**Provided data:**
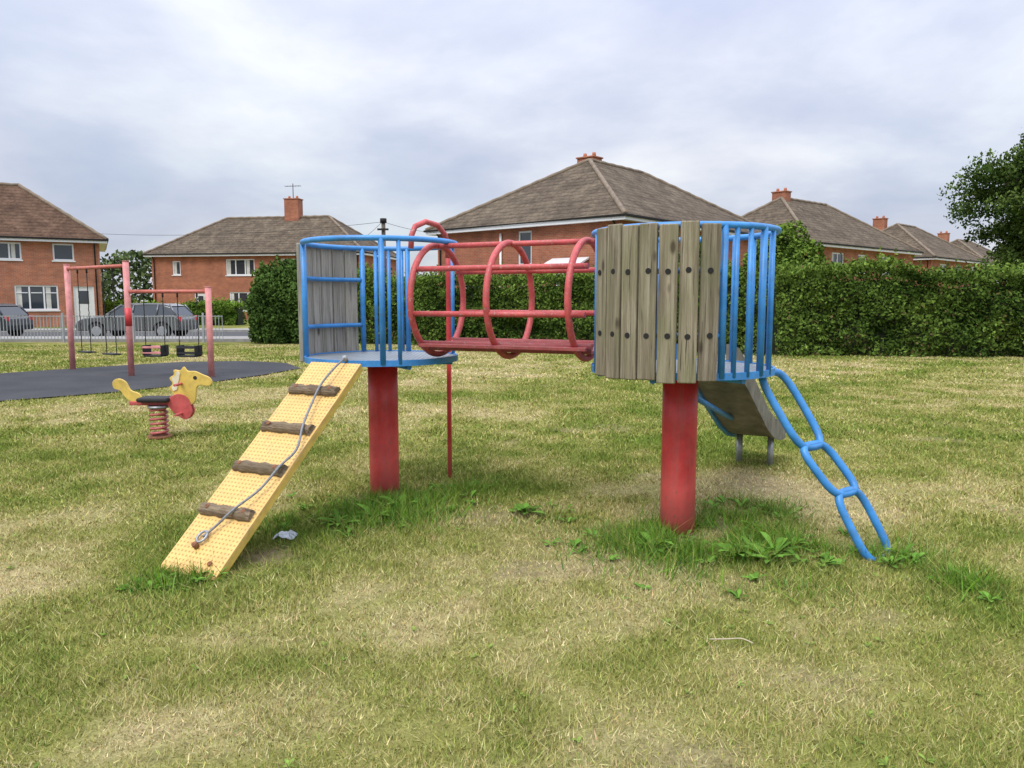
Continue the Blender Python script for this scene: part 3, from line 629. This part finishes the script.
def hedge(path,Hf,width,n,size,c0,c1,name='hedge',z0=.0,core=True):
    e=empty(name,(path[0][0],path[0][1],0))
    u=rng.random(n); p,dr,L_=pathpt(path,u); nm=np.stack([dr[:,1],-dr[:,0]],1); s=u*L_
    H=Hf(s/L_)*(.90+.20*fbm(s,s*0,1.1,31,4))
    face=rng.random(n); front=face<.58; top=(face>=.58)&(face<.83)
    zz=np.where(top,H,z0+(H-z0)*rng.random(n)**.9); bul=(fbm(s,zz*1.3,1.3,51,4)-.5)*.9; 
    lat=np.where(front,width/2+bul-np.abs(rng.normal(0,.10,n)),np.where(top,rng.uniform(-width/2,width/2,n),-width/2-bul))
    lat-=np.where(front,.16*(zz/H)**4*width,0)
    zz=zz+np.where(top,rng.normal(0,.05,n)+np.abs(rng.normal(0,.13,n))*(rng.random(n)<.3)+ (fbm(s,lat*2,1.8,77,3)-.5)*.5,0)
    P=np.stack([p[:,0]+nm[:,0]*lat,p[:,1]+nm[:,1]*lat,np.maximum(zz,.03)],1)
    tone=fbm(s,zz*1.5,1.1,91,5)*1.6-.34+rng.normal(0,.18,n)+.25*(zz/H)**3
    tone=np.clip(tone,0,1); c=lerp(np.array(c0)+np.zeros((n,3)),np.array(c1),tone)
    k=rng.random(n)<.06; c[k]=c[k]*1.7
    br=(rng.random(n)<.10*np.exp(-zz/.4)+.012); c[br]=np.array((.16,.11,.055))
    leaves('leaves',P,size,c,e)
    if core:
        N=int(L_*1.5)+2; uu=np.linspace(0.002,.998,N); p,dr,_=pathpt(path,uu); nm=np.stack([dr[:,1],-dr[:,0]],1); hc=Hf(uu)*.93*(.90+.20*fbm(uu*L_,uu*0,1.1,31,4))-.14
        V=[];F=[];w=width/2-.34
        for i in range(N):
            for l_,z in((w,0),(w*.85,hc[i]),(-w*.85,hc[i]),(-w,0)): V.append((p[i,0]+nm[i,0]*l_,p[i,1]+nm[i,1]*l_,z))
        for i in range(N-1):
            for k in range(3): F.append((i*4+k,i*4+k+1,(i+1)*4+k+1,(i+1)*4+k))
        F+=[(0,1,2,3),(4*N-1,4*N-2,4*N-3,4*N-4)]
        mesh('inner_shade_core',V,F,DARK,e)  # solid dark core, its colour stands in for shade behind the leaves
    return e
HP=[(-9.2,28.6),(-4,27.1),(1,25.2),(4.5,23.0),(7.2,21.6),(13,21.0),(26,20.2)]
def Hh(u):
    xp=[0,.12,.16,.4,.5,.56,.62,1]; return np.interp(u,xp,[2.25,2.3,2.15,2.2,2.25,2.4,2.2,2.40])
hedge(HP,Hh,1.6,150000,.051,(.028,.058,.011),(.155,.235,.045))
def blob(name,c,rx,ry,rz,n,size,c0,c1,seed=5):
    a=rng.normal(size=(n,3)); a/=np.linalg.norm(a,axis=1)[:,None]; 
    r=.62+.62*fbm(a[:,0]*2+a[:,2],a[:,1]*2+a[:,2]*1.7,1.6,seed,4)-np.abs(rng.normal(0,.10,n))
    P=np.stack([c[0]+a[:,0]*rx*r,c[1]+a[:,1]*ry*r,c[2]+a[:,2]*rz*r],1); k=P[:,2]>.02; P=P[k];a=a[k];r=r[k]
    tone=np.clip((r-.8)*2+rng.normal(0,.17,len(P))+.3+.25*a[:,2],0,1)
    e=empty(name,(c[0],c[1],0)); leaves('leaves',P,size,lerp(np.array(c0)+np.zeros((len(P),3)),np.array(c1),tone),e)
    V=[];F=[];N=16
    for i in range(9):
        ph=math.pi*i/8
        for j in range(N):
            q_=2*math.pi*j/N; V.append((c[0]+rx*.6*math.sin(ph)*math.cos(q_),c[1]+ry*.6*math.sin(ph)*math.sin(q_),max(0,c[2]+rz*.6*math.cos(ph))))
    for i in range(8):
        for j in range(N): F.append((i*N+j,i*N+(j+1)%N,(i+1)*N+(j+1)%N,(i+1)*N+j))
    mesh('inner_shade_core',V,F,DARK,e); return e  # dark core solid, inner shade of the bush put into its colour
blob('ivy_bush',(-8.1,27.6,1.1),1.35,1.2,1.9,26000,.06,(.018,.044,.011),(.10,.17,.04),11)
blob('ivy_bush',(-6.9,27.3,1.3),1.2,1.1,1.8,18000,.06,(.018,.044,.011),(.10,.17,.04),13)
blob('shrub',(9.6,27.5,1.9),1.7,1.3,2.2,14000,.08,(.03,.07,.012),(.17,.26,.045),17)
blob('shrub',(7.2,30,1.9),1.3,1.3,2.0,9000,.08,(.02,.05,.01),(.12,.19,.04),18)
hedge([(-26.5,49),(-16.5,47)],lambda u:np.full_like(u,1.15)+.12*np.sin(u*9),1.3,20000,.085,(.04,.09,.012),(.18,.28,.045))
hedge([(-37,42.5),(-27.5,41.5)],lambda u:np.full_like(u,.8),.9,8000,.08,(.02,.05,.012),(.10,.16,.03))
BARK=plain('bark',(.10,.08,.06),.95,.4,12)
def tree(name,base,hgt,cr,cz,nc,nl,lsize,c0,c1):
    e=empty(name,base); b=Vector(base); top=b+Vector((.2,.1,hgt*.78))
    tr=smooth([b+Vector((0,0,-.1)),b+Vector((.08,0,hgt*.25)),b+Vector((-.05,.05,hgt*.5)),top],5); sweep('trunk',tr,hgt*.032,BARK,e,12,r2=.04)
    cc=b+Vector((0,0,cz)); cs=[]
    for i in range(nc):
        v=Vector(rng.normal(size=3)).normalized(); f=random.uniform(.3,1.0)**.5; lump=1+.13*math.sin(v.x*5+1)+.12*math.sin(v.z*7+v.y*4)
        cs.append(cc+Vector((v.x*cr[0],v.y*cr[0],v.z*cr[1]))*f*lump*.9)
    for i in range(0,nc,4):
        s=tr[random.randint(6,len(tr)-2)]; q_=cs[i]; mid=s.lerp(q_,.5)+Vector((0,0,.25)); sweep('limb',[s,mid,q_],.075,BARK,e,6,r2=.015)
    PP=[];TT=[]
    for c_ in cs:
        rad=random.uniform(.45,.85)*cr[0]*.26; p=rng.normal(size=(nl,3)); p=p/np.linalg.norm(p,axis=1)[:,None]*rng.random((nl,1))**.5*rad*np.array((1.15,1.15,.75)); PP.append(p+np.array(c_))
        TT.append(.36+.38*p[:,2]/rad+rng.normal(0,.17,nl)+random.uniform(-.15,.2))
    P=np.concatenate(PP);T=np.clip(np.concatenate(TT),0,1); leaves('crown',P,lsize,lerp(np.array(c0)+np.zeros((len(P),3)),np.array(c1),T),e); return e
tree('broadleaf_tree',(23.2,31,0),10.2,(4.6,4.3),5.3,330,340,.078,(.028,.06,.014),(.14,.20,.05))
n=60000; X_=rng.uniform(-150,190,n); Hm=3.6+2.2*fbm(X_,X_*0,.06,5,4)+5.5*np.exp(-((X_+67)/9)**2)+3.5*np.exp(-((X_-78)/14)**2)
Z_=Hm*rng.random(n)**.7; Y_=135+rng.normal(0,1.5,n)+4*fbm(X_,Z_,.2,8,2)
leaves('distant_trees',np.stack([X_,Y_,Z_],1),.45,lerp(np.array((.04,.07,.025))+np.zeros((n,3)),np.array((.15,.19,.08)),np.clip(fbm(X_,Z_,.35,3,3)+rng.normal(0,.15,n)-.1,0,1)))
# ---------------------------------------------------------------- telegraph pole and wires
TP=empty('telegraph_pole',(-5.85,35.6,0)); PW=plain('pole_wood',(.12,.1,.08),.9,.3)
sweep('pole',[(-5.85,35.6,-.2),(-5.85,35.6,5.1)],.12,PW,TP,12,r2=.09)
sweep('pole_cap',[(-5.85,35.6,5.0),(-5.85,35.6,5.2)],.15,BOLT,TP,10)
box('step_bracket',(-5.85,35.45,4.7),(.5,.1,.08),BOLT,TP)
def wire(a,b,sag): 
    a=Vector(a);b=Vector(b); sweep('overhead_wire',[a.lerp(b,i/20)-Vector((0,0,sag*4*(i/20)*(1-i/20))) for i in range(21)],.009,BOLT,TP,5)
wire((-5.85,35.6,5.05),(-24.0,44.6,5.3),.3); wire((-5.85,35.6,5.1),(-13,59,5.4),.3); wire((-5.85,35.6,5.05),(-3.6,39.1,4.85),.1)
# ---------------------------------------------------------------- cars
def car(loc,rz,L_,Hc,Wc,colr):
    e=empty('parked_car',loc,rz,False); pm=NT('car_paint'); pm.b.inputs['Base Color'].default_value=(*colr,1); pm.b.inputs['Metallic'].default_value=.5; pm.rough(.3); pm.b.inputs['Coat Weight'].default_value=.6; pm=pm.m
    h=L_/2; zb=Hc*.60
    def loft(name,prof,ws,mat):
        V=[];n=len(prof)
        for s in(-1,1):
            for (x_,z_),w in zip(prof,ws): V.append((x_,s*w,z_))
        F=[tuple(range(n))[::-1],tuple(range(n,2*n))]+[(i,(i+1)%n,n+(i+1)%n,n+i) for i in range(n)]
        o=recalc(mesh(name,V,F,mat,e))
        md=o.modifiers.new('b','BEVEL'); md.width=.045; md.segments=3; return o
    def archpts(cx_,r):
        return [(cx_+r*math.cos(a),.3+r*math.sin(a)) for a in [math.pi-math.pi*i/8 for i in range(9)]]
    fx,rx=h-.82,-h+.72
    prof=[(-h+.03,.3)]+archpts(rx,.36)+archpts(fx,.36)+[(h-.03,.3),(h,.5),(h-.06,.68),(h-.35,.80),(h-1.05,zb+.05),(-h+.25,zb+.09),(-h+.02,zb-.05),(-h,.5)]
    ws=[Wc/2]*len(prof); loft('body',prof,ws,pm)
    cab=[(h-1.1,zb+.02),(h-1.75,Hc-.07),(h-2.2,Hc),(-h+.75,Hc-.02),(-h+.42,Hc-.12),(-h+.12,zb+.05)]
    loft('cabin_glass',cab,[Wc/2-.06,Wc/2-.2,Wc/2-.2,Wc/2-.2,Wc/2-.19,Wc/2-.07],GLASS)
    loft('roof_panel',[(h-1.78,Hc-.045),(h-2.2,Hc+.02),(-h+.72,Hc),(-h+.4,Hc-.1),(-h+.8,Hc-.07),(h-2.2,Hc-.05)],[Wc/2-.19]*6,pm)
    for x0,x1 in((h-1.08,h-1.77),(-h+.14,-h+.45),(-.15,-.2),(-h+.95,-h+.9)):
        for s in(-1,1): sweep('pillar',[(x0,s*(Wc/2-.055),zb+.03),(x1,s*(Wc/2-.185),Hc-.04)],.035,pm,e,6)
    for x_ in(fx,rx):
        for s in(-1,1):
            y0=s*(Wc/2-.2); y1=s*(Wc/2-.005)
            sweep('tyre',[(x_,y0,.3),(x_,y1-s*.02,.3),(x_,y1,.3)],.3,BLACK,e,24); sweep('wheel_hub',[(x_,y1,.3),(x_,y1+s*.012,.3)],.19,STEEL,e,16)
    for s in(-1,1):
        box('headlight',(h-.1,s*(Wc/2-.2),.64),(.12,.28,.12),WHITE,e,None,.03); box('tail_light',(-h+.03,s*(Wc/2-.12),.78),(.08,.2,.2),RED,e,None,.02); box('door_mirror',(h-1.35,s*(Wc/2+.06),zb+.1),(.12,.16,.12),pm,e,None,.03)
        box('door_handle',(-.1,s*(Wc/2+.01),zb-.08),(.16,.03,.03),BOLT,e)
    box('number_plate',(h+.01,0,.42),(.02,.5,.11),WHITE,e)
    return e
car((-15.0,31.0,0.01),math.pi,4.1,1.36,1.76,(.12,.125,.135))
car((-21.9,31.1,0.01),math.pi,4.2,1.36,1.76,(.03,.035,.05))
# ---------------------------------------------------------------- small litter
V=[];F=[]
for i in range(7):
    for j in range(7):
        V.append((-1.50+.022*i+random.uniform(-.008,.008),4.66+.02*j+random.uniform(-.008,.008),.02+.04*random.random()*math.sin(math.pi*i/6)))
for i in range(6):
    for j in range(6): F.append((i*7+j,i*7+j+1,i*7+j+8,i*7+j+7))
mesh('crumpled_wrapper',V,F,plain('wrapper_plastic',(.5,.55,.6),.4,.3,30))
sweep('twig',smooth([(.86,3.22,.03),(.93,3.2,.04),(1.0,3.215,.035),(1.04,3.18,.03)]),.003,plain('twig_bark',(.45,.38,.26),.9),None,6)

**Work to be completed:**
Leave out the pictures, then repeat the listing above exactly from its first line to the line with "k=rng.random(n)<.06; c[k]=c[k]*1.7", inclusive.

**Answer below:**
Continue the Blender Python script for this scene: part 3, from line 629. This part finishes the script.
def hedge(path,Hf,width,n,size,c0,c1,name='hedge',z0=.0,core=True):
    e=empty(name,(path[0][0],path[0][1],0))
    u=rng.random(n); p,dr,L_=pathpt(path,u); nm=np.stack([dr[:,1],-dr[:,0]],1); s=u*L_
    H=Hf(s/L_)*(.90+.20*fbm(s,s*0,1.1,31,4))
    face=rng.random(n); front=face<.58; top=(face>=.58)&(face<.83)
    zz=np.where(top,H,z0+(H-z0)*rng.random(n)**.9); bul=(fbm(s,zz*1.3,1.3,51,4)-.5)*.9; 
    lat=np.where(front,width/2+bul-np.abs(rng.normal(0,.10,n)),np.where(top,rng.uniform(-width/2,width/2,n),-width/2-bul))
    lat-=np.where(front,.16*(zz/H)**4*width,0)
    zz=zz+np.where(top,rng.normal(0,.05,n)+np.abs(rng.normal(0,.13,n))*(rng.random(n)<.3)+ (fbm(s,lat*2,1.8,77,3)-.5)*.5,0)
    P=np.stack([p[:,0]+nm[:,0]*lat,p[:,1]+nm[:,1]*lat,np.maximum(zz,.03)],1)
    tone=fbm(s,zz*1.5,1.1,91,5)*1.6-.34+rng.normal(0,.18,n)+.25*(zz/H)**3
    tone=np.clip(tone,0,1); c=lerp(np.array(c0)+np.zeros((n,3)),np.array(c1),tone)
    k=rng.random(n)<.06; c[k]=c[k]*1.7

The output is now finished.